An increase in storm activity coincided with the decline of the Mayan culture
The hurricanes in the Caribbean became more frequent and their force varied noticeably around the same time that classical Mayan culture in Central America suffered its final demise: We can gain these and other insights by looking at the climate archive created by a team of international researchers under the leadership of geoscientists from Goethe University in Frankfurt, Germany.
Tropical cyclones in the Atlantic (hurricanes) are a substantial threat to the lives and property of the local population in the Caribbean and neighboring regions, such as the south-east of the USA.

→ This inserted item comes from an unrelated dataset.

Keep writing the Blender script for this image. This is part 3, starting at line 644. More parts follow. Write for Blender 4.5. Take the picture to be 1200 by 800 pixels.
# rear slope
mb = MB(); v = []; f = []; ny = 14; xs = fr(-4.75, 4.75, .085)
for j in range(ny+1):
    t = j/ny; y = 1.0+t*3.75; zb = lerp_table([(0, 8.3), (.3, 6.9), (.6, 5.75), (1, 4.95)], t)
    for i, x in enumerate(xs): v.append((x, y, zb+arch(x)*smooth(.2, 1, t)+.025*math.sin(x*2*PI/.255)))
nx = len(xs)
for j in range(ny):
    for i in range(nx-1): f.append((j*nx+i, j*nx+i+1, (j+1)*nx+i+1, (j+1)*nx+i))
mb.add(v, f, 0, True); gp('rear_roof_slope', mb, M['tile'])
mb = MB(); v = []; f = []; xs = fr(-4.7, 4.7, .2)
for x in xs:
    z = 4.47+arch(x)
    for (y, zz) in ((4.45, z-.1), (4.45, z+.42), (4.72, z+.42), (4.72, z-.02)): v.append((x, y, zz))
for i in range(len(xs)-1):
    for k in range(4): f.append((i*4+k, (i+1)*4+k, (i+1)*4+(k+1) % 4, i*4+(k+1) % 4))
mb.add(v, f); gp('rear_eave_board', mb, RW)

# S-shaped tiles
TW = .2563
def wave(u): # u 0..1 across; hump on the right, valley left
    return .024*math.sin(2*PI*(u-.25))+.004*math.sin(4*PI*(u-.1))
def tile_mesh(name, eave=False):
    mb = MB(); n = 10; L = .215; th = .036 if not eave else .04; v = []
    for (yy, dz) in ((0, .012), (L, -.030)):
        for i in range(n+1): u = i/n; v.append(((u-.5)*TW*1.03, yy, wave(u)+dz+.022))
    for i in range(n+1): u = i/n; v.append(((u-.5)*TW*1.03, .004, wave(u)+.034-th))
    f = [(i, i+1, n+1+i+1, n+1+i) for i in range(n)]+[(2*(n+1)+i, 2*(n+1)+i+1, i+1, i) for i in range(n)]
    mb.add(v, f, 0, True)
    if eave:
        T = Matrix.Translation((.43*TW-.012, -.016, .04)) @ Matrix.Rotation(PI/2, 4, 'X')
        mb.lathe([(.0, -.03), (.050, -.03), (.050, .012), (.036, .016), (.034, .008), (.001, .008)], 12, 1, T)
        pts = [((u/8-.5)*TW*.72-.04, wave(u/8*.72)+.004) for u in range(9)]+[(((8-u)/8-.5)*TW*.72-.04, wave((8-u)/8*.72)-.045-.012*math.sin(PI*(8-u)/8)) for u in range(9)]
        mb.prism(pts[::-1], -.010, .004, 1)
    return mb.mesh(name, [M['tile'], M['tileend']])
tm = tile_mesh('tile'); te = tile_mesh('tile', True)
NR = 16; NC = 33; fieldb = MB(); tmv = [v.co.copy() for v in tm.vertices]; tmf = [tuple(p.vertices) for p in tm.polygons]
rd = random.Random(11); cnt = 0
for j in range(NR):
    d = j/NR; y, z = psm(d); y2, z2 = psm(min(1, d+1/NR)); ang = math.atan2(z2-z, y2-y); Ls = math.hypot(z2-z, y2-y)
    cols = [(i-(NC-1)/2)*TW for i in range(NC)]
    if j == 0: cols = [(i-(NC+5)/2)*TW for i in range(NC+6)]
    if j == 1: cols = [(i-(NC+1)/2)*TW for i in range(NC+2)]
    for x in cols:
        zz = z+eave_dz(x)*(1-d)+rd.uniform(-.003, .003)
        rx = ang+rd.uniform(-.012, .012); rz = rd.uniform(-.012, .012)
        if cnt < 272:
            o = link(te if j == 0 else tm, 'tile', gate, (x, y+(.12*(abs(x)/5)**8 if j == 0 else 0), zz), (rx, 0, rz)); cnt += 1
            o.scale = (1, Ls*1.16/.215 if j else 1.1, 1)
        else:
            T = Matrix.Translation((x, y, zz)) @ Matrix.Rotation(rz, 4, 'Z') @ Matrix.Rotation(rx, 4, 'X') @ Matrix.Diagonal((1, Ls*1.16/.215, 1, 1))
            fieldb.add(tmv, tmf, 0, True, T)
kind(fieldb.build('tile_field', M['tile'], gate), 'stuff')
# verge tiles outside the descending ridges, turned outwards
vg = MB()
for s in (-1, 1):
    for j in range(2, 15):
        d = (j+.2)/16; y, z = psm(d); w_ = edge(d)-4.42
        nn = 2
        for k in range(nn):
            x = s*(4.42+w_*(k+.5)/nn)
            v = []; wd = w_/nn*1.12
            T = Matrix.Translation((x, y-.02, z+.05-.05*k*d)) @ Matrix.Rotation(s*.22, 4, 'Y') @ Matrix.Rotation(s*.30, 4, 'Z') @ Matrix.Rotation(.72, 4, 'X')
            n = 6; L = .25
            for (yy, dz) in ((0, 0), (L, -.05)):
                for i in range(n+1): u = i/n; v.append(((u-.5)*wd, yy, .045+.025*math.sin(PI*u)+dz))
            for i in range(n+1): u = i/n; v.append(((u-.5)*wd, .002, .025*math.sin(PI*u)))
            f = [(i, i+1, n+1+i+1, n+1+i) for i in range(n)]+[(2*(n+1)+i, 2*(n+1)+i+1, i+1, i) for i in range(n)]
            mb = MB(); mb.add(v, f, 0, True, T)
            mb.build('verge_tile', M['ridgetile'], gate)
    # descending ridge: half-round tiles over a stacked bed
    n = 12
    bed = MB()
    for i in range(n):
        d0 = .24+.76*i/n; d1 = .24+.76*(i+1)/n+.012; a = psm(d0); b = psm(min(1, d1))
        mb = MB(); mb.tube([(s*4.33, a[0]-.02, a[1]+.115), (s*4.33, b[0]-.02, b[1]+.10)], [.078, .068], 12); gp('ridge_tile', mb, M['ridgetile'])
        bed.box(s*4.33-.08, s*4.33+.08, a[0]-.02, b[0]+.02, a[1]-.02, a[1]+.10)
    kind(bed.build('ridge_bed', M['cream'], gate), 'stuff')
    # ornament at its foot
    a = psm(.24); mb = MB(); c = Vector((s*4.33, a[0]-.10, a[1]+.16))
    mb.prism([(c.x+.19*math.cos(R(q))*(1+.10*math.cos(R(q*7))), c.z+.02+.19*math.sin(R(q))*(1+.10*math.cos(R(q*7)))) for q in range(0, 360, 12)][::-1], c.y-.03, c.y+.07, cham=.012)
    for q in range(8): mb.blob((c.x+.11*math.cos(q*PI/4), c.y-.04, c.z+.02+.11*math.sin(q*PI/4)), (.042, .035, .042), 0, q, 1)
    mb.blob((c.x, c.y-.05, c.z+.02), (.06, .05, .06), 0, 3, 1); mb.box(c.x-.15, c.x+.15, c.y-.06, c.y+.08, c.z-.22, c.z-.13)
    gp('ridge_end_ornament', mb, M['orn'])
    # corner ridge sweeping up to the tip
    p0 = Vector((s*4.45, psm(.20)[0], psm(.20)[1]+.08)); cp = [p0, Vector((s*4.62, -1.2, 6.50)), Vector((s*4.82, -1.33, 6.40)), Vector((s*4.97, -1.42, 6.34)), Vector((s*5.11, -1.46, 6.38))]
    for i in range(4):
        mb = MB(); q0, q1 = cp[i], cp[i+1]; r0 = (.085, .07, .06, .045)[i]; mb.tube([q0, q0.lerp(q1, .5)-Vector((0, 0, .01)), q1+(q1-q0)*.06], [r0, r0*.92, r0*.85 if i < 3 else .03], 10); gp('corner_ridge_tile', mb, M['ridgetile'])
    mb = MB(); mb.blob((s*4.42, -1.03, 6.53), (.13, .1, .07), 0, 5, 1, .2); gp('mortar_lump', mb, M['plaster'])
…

The scientists have now been able to build up and analyze a sedimentary “storm archive” that covers almost the entire Common Era (2,000 years) with annual resolution.
The archive comprises fine-grained annual layers of sediments from the 125-meter-deep bottom of the Blue Hole, a flooded karst sinkhole on the Lighthouse Reef Atoll off the coast of Belize (Central America).
There, 2.5 mm of lime mud, composed of shell debris from organisms in the reef lagoon along with changing amounts of organic matter, collect year after year. Coarser layers up to several cm thick that constitute tempestites (storm sediments) are intercalated in these fine-grained sediments. They mostly consist of shell debris from reef organisms living on the edge of the atoll.
The almost 9-meter-long drill core from the bottom of the Blue Hole spans 1,885 years with a total of 157 storm layers.
One of the finds: From AD 100-900, storm activity in the region tended to be more stable and weaker, while since AD 900 up until today it has been more variable and more vigorous. Interestingly, this change in the increase of cyclone frequency goes hand in hand with the occurrence of a few, very thick, coarse-grained storm layers and coincides with the final demise of the classical Mayan culture in Central America.
It is possible that the increased impact of hurricanes on the Central American mainland, combined with extensive flooding of cultivated land in the Mayan lowlands and rainfall-induced erosion in the backlands of the Mayan Mountains of Belize – apart from the recurring periods of drought already known – was another environmental factor that influenced the end of the Maya’s high culture.